▸ What needs to be done: Repeat exactly the lines of the entries below from the one with "Keep writing the" through the one with "labelled(t, 0.02, 0.092, 0.2585, 0, 0.1);", both ends included, and nothing else.

▸ Working data:
────────

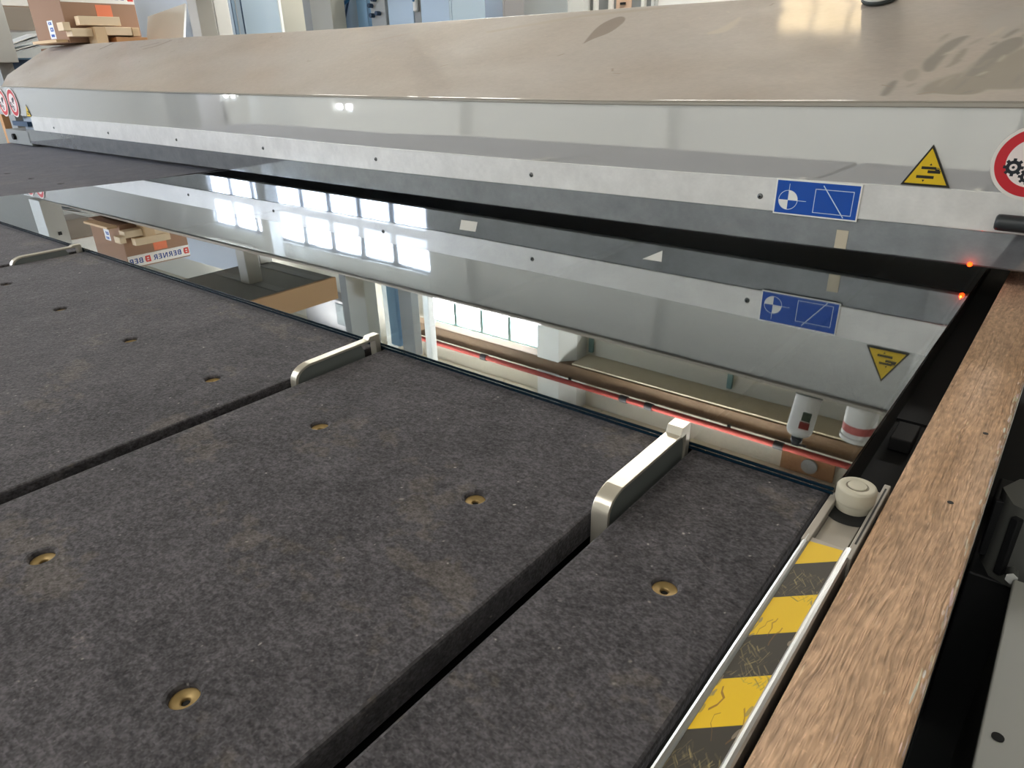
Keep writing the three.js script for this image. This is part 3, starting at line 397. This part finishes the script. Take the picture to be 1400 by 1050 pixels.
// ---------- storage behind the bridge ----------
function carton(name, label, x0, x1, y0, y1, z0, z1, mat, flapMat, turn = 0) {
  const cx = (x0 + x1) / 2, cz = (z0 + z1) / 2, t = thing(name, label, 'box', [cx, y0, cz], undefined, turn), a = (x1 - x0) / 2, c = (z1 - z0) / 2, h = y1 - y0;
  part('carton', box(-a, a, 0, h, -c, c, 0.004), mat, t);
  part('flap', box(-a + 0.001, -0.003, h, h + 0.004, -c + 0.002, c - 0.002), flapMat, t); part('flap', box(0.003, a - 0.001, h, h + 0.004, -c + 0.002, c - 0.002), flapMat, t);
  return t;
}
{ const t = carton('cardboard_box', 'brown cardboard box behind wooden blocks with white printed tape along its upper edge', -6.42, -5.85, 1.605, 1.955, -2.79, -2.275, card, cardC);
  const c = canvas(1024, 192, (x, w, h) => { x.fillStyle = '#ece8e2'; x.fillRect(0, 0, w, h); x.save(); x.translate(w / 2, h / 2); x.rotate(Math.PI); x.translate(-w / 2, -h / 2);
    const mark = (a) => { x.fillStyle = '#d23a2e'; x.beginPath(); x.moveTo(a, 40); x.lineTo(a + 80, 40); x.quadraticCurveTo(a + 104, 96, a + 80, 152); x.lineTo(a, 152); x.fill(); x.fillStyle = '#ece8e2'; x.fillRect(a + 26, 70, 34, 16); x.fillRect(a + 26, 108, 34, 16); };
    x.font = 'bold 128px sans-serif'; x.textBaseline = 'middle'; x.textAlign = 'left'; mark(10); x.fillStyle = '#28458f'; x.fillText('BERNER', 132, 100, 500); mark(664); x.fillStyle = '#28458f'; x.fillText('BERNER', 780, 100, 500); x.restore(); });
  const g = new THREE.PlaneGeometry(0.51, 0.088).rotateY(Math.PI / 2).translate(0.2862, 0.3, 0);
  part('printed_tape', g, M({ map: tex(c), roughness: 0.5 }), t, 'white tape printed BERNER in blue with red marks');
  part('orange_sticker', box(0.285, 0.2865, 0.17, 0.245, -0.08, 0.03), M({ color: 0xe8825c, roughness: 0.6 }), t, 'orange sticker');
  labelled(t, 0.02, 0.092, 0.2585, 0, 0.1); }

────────

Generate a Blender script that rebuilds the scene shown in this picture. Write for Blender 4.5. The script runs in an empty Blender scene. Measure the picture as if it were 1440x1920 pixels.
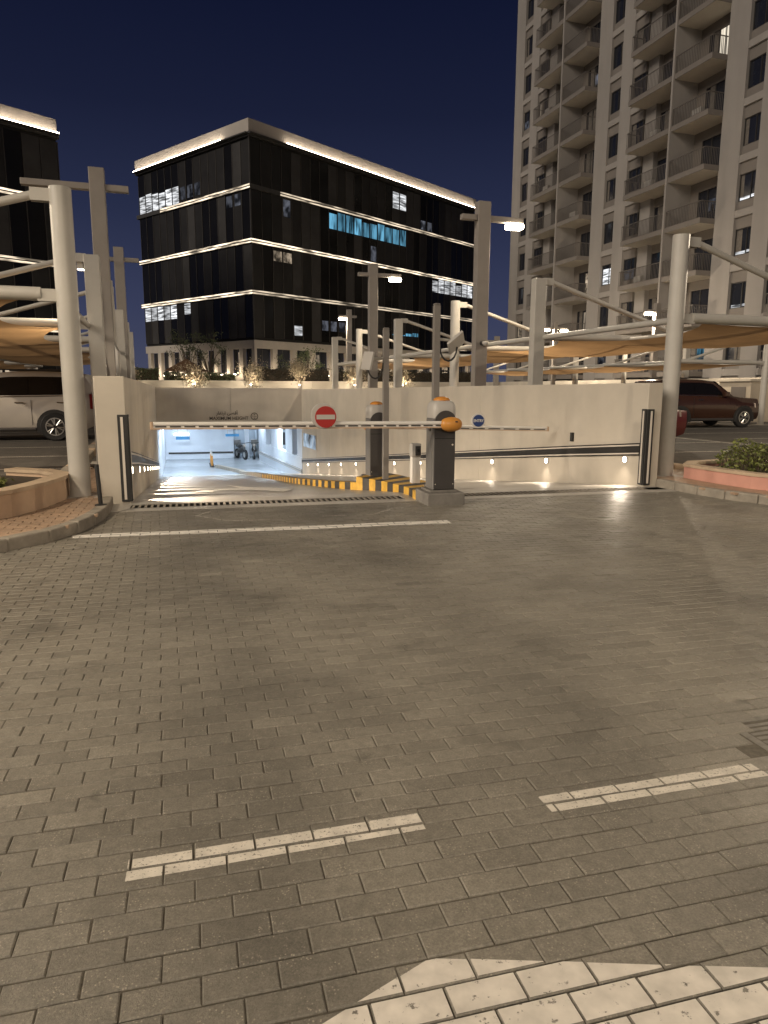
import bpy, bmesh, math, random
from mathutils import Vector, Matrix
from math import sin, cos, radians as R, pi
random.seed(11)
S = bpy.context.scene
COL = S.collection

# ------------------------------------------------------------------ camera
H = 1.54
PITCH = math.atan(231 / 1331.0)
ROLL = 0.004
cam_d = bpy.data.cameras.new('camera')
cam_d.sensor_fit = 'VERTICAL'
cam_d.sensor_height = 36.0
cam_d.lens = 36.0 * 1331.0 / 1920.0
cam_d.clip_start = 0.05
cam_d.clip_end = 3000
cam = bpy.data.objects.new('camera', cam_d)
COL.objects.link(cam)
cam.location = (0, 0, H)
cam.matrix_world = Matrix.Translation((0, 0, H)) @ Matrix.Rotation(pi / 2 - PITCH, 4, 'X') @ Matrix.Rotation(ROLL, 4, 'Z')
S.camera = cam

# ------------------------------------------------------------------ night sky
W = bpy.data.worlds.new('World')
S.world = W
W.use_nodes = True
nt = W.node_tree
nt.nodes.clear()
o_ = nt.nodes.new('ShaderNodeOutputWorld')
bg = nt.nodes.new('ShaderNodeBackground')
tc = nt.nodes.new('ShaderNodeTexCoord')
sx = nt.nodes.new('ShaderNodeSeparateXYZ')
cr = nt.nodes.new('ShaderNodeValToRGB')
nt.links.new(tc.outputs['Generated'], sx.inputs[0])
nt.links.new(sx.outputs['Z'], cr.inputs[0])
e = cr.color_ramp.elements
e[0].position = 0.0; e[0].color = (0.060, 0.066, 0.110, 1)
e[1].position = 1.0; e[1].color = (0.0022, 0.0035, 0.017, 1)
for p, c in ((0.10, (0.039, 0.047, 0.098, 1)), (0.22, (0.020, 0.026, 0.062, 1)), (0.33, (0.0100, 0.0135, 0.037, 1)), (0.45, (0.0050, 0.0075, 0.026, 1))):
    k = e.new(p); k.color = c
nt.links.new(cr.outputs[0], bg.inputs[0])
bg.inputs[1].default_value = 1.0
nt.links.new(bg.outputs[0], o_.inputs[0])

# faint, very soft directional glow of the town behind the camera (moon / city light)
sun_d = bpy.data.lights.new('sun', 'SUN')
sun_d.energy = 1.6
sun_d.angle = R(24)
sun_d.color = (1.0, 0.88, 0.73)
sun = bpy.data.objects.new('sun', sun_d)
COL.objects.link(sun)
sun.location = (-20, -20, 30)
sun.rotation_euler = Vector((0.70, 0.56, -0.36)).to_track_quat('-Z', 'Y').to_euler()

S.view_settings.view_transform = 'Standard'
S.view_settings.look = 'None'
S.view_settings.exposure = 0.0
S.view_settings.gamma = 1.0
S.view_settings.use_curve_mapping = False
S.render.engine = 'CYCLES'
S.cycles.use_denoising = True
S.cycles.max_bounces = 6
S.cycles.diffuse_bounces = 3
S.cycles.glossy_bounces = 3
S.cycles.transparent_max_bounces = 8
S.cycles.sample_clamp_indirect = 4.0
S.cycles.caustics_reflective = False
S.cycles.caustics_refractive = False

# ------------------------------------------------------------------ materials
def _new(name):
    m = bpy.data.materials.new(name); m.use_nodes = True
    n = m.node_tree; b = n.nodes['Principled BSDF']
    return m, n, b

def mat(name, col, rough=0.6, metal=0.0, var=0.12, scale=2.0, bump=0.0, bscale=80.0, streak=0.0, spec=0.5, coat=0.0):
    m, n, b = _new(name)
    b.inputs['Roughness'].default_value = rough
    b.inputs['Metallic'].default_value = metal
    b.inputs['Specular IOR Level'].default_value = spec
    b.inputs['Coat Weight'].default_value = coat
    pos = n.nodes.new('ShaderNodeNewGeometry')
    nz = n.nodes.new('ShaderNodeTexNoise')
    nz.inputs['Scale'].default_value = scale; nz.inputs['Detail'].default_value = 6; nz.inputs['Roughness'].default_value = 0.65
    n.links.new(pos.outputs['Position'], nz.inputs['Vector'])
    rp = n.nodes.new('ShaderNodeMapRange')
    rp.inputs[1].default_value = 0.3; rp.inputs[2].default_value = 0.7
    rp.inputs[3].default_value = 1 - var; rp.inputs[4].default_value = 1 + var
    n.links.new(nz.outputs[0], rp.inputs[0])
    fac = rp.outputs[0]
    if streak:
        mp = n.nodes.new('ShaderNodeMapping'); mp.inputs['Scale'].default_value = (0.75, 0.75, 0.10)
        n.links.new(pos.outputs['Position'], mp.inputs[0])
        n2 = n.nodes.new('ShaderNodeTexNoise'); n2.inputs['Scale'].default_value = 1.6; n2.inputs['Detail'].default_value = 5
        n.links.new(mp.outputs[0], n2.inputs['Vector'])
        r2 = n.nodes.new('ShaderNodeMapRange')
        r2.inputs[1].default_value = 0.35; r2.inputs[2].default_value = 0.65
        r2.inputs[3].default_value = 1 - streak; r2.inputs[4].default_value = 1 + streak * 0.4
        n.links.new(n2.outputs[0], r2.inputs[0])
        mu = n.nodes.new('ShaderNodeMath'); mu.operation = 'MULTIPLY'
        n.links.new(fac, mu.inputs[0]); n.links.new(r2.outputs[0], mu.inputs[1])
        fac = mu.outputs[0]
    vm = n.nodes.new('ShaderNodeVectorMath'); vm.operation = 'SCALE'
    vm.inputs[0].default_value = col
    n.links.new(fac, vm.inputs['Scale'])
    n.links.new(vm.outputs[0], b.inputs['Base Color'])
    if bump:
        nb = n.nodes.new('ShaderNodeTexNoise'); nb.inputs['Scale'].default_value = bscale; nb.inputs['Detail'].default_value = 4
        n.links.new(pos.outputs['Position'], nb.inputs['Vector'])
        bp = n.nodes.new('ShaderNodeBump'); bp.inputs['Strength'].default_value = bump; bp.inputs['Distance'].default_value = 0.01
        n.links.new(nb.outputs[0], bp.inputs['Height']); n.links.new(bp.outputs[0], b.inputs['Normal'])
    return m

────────

▸ Response below:
Keep writing the three.js script for this image. This is part 3, starting at line 397. This part finishes the script. Take the picture to be 1400 by 1050 pixels.
// ---------- storage behind the bridge ----------
function carton(name, label, x0, x1, y0, y1, z0, z1, mat, flapMat, turn = 0) {
  const cx = (x0 + x1) / 2, cz = (z0 + z1) / 2, t = thing(name, label, 'box', [cx, y0, cz], undefined, turn), a = (x1 - x0) / 2, c = (z1 - z0) / 2, h = y1 - y0;
  part('carton', box(-a, a, 0, h, -c, c, 0.004), mat, t);
  part('flap', box(-a + 0.001, -0.003, h, h + 0.004, -c + 0.002, c - 0.002), flapMat, t); part('flap', box(0.003, a - 0.001, h, h + 0.004, -c + 0.002, c - 0.002), flapMat, t);
  return t;
}
{ const t = carton('cardboard_box', 'brown cardboard box behind wooden blocks with white printed tape along its upper edge', -6.42, -5.85, 1.605, 1.955, -2.79, -2.275, card, cardC);
  const c = canvas(1024, 192, (x, w, h) => { x.fillStyle = '#ece8e2'; x.fillRect(0, 0, w, h); x.save(); x.translate(w / 2, h / 2); x.rotate(Math.PI); x.translate(-w / 2, -h / 2);
    const mark = (a) => { x.fillStyle = '#d23a2e'; x.beginPath(); x.moveTo(a, 40); x.lineTo(a + 80, 40); x.quadraticCurveTo(a + 104, 96, a + 80, 152); x.lineTo(a, 152); x.fill(); x.fillStyle = '#ece8e2'; x.fillRect(a + 26, 70, 34, 16); x.fillRect(a + 26, 108, 34, 16); };
    x.font = 'bold 128px sans-serif'; x.textBaseline = 'middle'; x.textAlign = 'left'; mark(10); x.fillStyle = '#28458f'; x.fillText('BERNER', 132, 100, 500); mark(664); x.fillStyle = '#28458f'; x.fillText('BERNER', 780, 100, 500); x.restore(); });
  const g = new THREE.PlaneGeometry(0.51, 0.088).rotateY(Math.PI / 2).translate(0.2862, 0.3, 0);
  part('printed_tape', g, M({ map: tex(c), roughness: 0.5 }), t, 'white tape printed BERNER in blue with red marks');
  part('orange_sticker', box(0.285, 0.2865, 0.17, 0.245, -0.08, 0.03), M({ color: 0xe8825c, roughness: 0.6 }), t, 'orange sticker');
  labelled(t, 0.02, 0.092, 0.2585, 0, 0.1); }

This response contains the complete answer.